5. Watch Airplanes  - At the airport or play I-Spy during a walk and see how many airplanes you can spy (or hear -- my boys often hear them way before they see them) flying over head.

6. Paper Airplanes - These paper airplanes from Frugal Fun 4 Boys take the paper airplane experience to the next level. They made a paper airplane test lab and experimented with adding weights and changing wing shape to improve flight. I think there is some sneaky science going on with this paper airplane fun.

7. Clothespin Airplanes - Inspiration Laboratories threw an amazing Airplane Birthday Party for her son and shared how she made these clothespin airplanes.
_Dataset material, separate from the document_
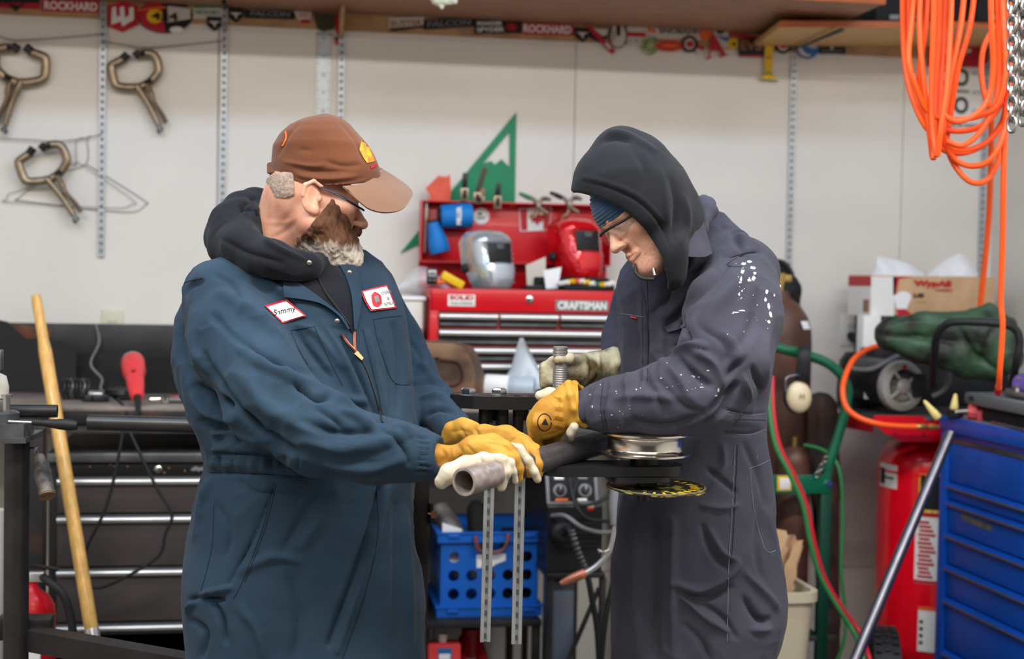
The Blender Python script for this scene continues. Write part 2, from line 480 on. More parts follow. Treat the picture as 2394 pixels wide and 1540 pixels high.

How cute!

8. Airplane Treats - That birthday party from Inspiration Laboratories must have been a huge hit for her son because the airplane cake and cookies that she made seriously impress -- you will have to head back over to her site and check them out. 
I also love her candy airplane and am thinking of a Valentine version.

9. Pretend Play - Once again, I am featuring a great pretend play idea from No Time for Flash Cards. I loved seeing every aspect of this adventure: creating boarding passes, seat numbers, a ticket counter and rearranged the furniture to create the airplane seating. My favorite part involved a flight attended passing out snacks -- I do not think she made her son pay, so they must have been flying on Southwest. She also has some great airplane book suggestions too in the post. At Chick Duck Goose, they flew to Italy with a fun cardboard box airplane -- I had to include a cardboard thing that goes! I love how she used the cardboard plane to tie into language learning and cultural and geography lessons on Italy.


10. Just Play! It amazes me how many things can become airplanes in our house - a couch arm cushion held behind his back gives Wild Thing wings, a few block put together just so become an airplane or even a special stick in the backyard can become an amazing flying machine. I love encouraging imagination by empowering my boys to create airplanes (or cars or trains) from whatever object they choose. 

Okay, okay -- I am adding a couple of bonus activities again. The first involves using airplanes to inspire. Youth at a film camp that my husband and I run got inspired by the song Airplanes by B.o.B and made this innovative (and very cool) music video in which their paper airplane ride helps them imagine what they can be in life. Try playing the video for your child and seeing what dreams it inspires them to share. 


And, for the adults only - you could always jump out of an airplane. I did. It was one of the most exhilarating (and frightening) experiences of my life. I am glad I did it, but doubt if I will ever do it again. You can see what I looked like when I hit the ground here. The story of how and why I jumped out of a plane is pretty amazing, so I will have to think about sharing it soon. (Teaser: that same day my mom also jumped out of an airplane for her 60th birthday!)

Sharing at: Tuesday Tots, Eco Kids Tuesday, After-School Link-Up, It's Playtime, Mom's Library.

You might also like: 
Traveling w/Toddler + Baby: Busy Bags
Kids Co-Op: Trucks!


  1. This is GREAT!! I am in the process of planning an airplane unit and this will be perfect to include!


    PINNING! ;)

  2. What a fun post on airplane books and activities! I wanted to add my post on female aviator books for kids.

    We list some of the same books which makes me very happy!

  3. These look so great! I'm pinning this so I'll remember to use some of the ideas for my son's preschool!

  4. So fun - I love exploring different types of transportation (your train post was also one of my favorites). Great job with offering such a variety of resources!

  5. Great list! My son went through an airplane phase when he was first signing as a baby...we live under three flight paths so he had plenty of opportunity to gaze up at the sky and learn the sign for airplane! Trains replaced them after a few months, but he still likes to play airport on occasion, so he might enjoy some of these activities and books. Thanks!

  6. What a wonderful list of ways to explore planes. My son used to love to sit in boxes and play.